__WHAT YOU WILL DO__: Exactly retype the lines of the material from its first line to the line with "return -(row - HR) / F * Y", including both.

__GIVEN DATA__:
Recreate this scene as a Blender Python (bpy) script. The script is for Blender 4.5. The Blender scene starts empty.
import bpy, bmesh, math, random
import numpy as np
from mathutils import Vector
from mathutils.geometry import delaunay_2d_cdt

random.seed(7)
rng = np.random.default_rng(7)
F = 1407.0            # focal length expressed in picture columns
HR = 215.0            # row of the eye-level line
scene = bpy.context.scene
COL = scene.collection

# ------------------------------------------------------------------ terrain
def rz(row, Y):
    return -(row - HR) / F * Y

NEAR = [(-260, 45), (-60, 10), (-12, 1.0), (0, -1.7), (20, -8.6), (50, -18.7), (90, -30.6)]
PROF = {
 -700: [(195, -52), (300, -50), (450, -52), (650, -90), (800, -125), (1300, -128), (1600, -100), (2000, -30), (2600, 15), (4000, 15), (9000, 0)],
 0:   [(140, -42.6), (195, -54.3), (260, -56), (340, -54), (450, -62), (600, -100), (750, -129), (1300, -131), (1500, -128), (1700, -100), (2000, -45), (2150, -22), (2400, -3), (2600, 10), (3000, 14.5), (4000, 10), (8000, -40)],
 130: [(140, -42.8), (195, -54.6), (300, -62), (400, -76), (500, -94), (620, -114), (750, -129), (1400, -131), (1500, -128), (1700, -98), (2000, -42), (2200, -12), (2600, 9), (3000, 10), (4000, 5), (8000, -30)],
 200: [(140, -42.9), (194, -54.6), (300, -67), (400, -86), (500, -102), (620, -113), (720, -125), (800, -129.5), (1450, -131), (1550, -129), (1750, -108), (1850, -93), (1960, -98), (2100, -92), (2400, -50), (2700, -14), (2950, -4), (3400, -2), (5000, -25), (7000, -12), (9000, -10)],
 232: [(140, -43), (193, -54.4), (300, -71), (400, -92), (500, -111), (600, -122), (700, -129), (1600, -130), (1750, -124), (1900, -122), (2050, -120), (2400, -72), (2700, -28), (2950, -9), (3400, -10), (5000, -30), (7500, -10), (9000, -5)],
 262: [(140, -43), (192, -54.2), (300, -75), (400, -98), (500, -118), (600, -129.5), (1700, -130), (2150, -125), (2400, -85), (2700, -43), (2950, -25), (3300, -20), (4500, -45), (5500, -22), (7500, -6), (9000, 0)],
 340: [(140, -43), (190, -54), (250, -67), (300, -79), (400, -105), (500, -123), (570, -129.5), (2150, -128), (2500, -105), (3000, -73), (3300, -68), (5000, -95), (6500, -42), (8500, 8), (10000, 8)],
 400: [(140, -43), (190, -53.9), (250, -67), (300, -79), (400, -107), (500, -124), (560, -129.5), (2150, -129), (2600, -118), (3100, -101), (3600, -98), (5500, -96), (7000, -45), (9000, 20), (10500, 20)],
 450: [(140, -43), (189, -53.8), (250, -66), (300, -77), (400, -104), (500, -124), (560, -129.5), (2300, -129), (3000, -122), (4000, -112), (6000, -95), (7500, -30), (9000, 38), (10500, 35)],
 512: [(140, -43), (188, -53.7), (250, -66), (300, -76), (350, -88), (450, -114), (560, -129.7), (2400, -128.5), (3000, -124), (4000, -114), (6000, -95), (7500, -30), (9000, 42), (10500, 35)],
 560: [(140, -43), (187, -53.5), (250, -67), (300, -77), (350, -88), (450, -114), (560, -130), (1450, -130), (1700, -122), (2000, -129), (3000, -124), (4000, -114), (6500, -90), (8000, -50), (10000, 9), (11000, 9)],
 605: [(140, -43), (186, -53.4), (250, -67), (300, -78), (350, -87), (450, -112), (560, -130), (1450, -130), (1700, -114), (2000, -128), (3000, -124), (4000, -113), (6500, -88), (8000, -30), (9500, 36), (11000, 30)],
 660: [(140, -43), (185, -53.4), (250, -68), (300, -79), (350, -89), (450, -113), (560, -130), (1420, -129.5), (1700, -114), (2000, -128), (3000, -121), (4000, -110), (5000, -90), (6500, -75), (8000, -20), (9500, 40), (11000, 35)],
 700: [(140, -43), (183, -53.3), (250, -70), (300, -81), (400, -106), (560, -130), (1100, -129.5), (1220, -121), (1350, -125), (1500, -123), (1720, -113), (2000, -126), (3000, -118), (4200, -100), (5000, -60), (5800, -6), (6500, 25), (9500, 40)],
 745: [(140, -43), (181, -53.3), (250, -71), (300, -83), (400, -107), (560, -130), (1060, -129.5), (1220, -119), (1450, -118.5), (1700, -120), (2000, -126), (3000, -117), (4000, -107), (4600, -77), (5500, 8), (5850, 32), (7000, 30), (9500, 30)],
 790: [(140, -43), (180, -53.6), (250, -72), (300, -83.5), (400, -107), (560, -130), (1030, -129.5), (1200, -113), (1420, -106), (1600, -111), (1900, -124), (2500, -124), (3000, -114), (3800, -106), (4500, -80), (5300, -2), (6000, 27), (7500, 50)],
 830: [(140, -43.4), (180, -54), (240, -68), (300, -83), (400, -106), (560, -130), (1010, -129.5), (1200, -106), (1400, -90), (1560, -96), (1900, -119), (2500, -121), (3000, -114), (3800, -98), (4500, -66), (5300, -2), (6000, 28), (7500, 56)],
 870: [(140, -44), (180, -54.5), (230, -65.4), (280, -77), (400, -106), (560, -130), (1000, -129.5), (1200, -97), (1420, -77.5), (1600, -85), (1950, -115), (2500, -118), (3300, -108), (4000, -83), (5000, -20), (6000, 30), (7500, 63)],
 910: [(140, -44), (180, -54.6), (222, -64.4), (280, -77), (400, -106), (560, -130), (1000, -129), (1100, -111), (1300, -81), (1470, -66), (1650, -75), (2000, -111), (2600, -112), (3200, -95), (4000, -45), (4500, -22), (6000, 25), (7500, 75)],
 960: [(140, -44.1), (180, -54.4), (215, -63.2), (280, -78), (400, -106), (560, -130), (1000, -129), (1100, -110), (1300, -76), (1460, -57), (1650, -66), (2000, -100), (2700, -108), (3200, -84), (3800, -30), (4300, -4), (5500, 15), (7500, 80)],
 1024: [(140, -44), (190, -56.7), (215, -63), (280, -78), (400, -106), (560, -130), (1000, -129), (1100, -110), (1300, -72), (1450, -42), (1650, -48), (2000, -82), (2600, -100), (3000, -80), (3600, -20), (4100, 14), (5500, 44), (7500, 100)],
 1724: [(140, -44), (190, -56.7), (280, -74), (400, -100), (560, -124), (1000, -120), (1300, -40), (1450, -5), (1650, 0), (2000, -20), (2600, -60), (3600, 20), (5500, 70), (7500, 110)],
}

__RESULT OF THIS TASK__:
Recreate this scene as a Blender Python (bpy) script. The script is for Blender 4.5. The Blender scene starts empty.
import bpy, bmesh, math, random
import numpy as np
from mathutils import Vector
from mathutils.geometry import delaunay_2d_cdt

random.seed(7)
rng = np.random.default_rng(7)
F = 1407.0            # focal length expressed in picture columns
HR = 215.0            # row of the eye-level line
scene = bpy.context.scene
COL = scene.collection

# ------------------------------------------------------------------ terrain
def rz(row, Y):
    return -(row - HR) / F * Y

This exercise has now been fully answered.